At least one Detroit Three CEO admits this this round might be dicey. “We are facing an unprecedented time,” Ford CEO Jim Farley said on a Detroit radio show recently. Noting that Ford employs more hourly workers than the other major automakers in the U.S., he said that “the future of the economies of our region and our company, and many companies, hang in the balance. This is a monumental time.”
Of course, this all sounds similar to the paths that have been followed by Detroit Three labor negotiations every few years for most of a century, often punctuated by a national strike of one of the automakers, then followed by the next step in a gradual ratcheting up of labor costs that helped culminate in the bankruptcies of GM and Chrysler. The rumblings from the “auto talks,” and the results, often had deep and wide effects on the entire American economy and the middle-class way of life.
But several things are decidedly different this time around. For one thing, UAW quiescence of more than a decade seems to be at an end. Traditionally, the union would demand, say, a 5% annual wage increase and get maybe 3% a year with inflation adjustments, something like that. The domestic industry’s near-death experience of the Great Recession in 2008 helped constrain UAW demands over the next several years, as did annual profit-sharing checks that typically amounted to several thousand dollars per worker.
A several weeks’ walkout against GM in 2019 seemed to satisfy union militants for a while. And the last few years of rooting out corruption in the UAW’s previous brain trust robbed the union of any kind of focus on collective bargaining. But this year’s election of Fain — a former Stellantis electrician who ran against the incumbent on a platform against corruption and contract concessions — brought to the helm someone who has vowed all along to get tougher with the bosses.
What Fain has demanded seems impossibly, bombastically large even by UAW standards, even in good times. Simply fulfilling his demands — which won’t happen — would add $80 billion to each automakers’ labor costs, some reported estimates have said, a toll that would wipe out all their profits and possibly doom them.
But even acquiescing to greater than historical compensation increases for UAW members would greatly disadvantage the Detroit Three at a time when foreign rivals are building more and more plants in North America, including many that are taking advantage of how the U.S. government is subsidizing production of batteries and EVs in this country. Right now, foreign-based automakers operating in America pay roughly $55 an hour in wages and benefits, and Tesla pays an estimated $45 an hour, while GM, Ford and Stellantis msut shell out about $65 an hour.
The Detroit Three’s hundreds of U.S. suppliers, from Fortune 500 giants down through mom-and-pop machine shops, also would come under tremendous pressure both to pay more to their own employees, especially the unionized ones, and to cut their costs to automakers whose profitability would be pressed.
On the other hand, sustaining a strike would have its costs for an automaker, its suppliers and the whole U.S. economy.
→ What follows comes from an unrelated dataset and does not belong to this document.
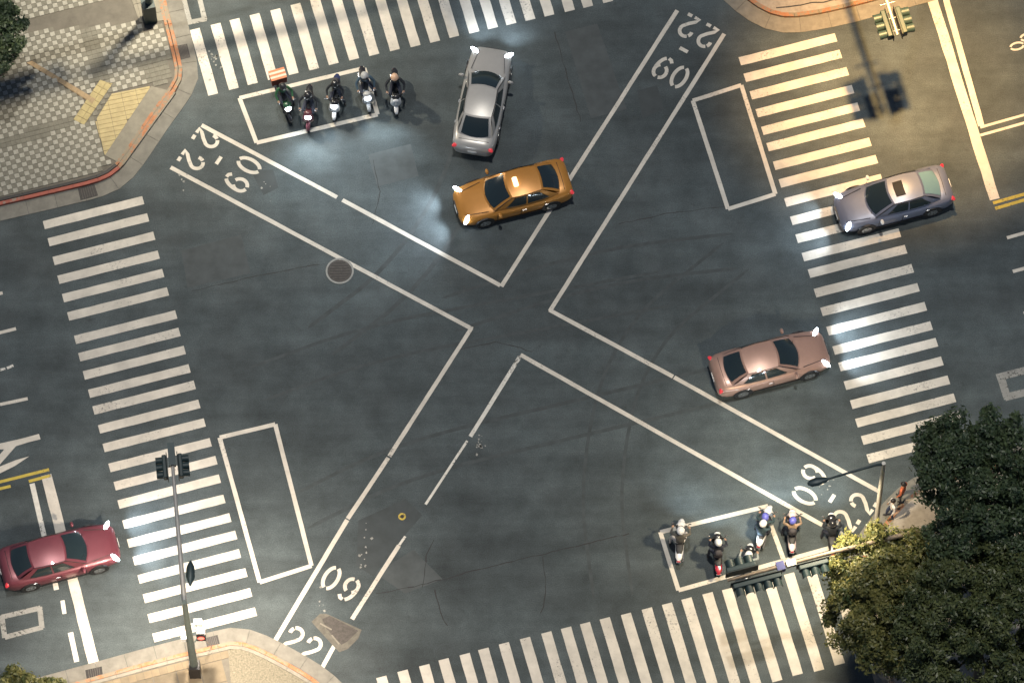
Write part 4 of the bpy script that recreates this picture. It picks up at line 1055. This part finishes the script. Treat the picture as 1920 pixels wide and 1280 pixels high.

A 10-day strike alone against a Detroit Three member would result in more than $5 billion in economic losses, per an analysis by Michigan-based Anderson Economic Group, including the financial hit to suppliers and dealers. A strike on all three companies would be “akin to taking down 2% of U.S. GDP and could incite intervention analogous to what occurred in the rail sector” earlier this year to avert a nationwide strike, according to a Bank of America analysis.
At the same time, it’s easy to see that Fain and his colleagues are stoking militancy in a unionized workforce that has become both more fearful and more expectant in the last few years. This is an era when restaurant workers get 20% tips just for showing up, and when factory employees certainly get the message that they are a rare, valuable and endangered species. Yet they don’t get to work from home like many of their white-collar colleagues.
But the union now numbers only about 150,000 members working at the Detroit Three, and overall UAW membership is only a fraction of its peak of 1.5 million in 1979. What’s more, the industry’s forced transition to production of EVs, which is now underway and accelerating, promises a drastic reduction in the number of hourly workers required to produce those vehicles, compared with traditional internal-combustion models. Ford already has simply cleaved its business in half, one to operate in the gasoline-powered sphere, and the other to serve as its spearhead into the future.
Union leaders are promising their members some form of protection from that planned obsolescence. And Farley added that UAW leadership and his company “see eye to eye on building the middle class, especially in the Midwest, as we transition to EVs. How we get there seems pretty tough right now, but we’re going to … roll up our sleeves with a can-do approach.”